After an Inter Partes Review (IPR) at the United Stated Patent and Trademark Office (USPTO) is completed, validity and/or infringement of the patent may subsequently be determined by a U.S. district court. This situation raises the significant issue of what prior art may be asserted in the district court suit. A district court in Illinois recently determined the mere fact that prior art is cumulative of IPR cited prior art does not foreclose the cumulative art from being used in a district court suit.

Clearlamp, LLC (Clearlamp) sued LKQ Corp. (LKQ) in the U.S. District court for the Northern District of Illinois alleging patent infringement of U.S. Patent No. 7,297,364 (the ‘364 Patent), titled “Method for Refurbishing Lamp Surfaces.” Clearlamp, LLC v. LKQ Corp., No. 12-C-2533, at *1-2 (N.D. Ill. March, 18, 2016). After filing of the suit, Clearlamp and LKQ participated in an IPR, where some of the ‘364 Patent’s claims were adjudicated valid over prior art references “Kuta,” “Butt,” and “Eastwood.” Id. at *1, *3.

Once the IPR was concluded, Clearlamp and LKQ re-commenced litigation of the ‘364 Patent at the district court. LKQ argued some of the claims of the ‘364 Patent are invalid based on “UVHC3000” as applied in further combination (i.e., cumulatively) with the prior art cited in the IPR (i.e., Kuta, Butt, and Eastwood). Id. at *6.

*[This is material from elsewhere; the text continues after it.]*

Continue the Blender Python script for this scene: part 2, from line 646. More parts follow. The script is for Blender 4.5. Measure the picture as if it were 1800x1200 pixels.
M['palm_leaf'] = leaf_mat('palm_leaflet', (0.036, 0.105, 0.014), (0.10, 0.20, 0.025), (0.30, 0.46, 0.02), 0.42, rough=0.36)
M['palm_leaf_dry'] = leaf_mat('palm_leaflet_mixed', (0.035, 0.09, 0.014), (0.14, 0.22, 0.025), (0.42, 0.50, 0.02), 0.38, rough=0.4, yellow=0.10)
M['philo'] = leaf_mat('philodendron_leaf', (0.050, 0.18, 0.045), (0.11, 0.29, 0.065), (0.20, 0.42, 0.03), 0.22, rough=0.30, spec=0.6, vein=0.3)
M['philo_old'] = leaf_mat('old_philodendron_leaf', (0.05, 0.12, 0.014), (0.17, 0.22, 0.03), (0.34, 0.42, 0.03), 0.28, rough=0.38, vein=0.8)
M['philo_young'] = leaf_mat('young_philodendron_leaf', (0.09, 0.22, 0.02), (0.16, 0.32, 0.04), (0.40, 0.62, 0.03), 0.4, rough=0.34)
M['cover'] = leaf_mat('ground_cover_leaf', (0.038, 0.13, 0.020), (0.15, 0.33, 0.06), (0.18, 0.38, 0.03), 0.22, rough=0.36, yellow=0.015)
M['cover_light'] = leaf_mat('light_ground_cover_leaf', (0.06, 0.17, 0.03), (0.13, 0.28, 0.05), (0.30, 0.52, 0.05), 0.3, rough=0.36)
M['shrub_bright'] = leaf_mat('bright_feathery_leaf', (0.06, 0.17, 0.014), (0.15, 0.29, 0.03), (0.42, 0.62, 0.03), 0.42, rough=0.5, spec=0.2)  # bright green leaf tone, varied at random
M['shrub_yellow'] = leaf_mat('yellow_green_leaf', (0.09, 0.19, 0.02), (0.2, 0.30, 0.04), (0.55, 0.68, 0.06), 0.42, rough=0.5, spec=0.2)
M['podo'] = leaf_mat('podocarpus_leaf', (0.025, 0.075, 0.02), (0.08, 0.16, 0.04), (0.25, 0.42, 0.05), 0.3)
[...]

The issue decided by the court revolved around whether the estoppel provision of 35 U.S.C. § 315(e)(2) allows additional prior art to be combined with prior art cited in a previous IPR to invalidate claims in a district court litigation. Clearlamp argued LKQ was estopped from raising UVHC3000 as prior art in the civil action based on 35 U.S.C. § 315(e)(2), which provides the “petitioner in a post-grant review of a claim in a patent . . . may not assert . . . in a civil action . . . that the claim is invalid on any ground that the petitioner raised or reasonably could have raised during that post-grant review.” Specifically, Clearlamp argued “unavailable prior art that is cumulative of available prior art is estopped by § 315(e)(2) from being used during subsequent district court proceedings.” Id. at *15. LKQ responded, stating Clearlamp’s position unlawfully extends the provisions of § 315(e)(2) beyond any ground a petitioner reasonably could have raised (which is explicitly provided in the statute), to include “any ground based on the same underlying theory as grounds the petitioner reasonably could have  raised.” Id. at *15-16 (internal quotation marks omitted). The district court stated the relevant inquiry “is not whether the ground is redundant [or cumulative] of a ground that was asserted but, rather, whether the ground reasonably could have been raised.” Id. at *16.

Since Clearlamp raised the issue of estoppel, Clearlamp had the burden of proof to establish that “a skilled searcher’s diligent search would have found the UVHC3000 [reference].” Id. at *18. To satisfy this burden, Clearlamp could have (1) identified a search string and source that identified UVHC3000 and (2) presented expert testimony that such a search string and source would be used by a skilled searcher performing a prior art search with respect to the ‘364 Patent. Id. The district court determined Clearlamp failed to satisfy its burden because Clearlamp did not identify a search string and source that identified UVHC3000, and also failed to present expert testimony. Id. Without such evidence, Clearlamp was “left arguing that a skilled searcher’s diligent search would have found cumulative pieces of prior art and, therefore, LKQ should be estopped from using” UVHC3000 in the district court litigation. Id. at *18-19. However, the court rebuffed this position, stating “merely being cumulative of other prior art does not invoke § 315(e)(2) estoppel.” Id. at *19.

Takeaways

If claims of a patent are adjudicated valid in an IPR proceeding, a party may subsequently attempt to invalidate the claims in a district court by cumulatively adding prior art to previously relied upon art. However, such a strategy should be pursued cautiously as cumulative prior art may only be relied upon if it could not have reasonably raised in the previous IPR proceeding. With estoppel being a malleable “reasonableness” standard, a party would be well-served to put forth its best arguments in the first instance, and only rely upon cumulative art if necessary.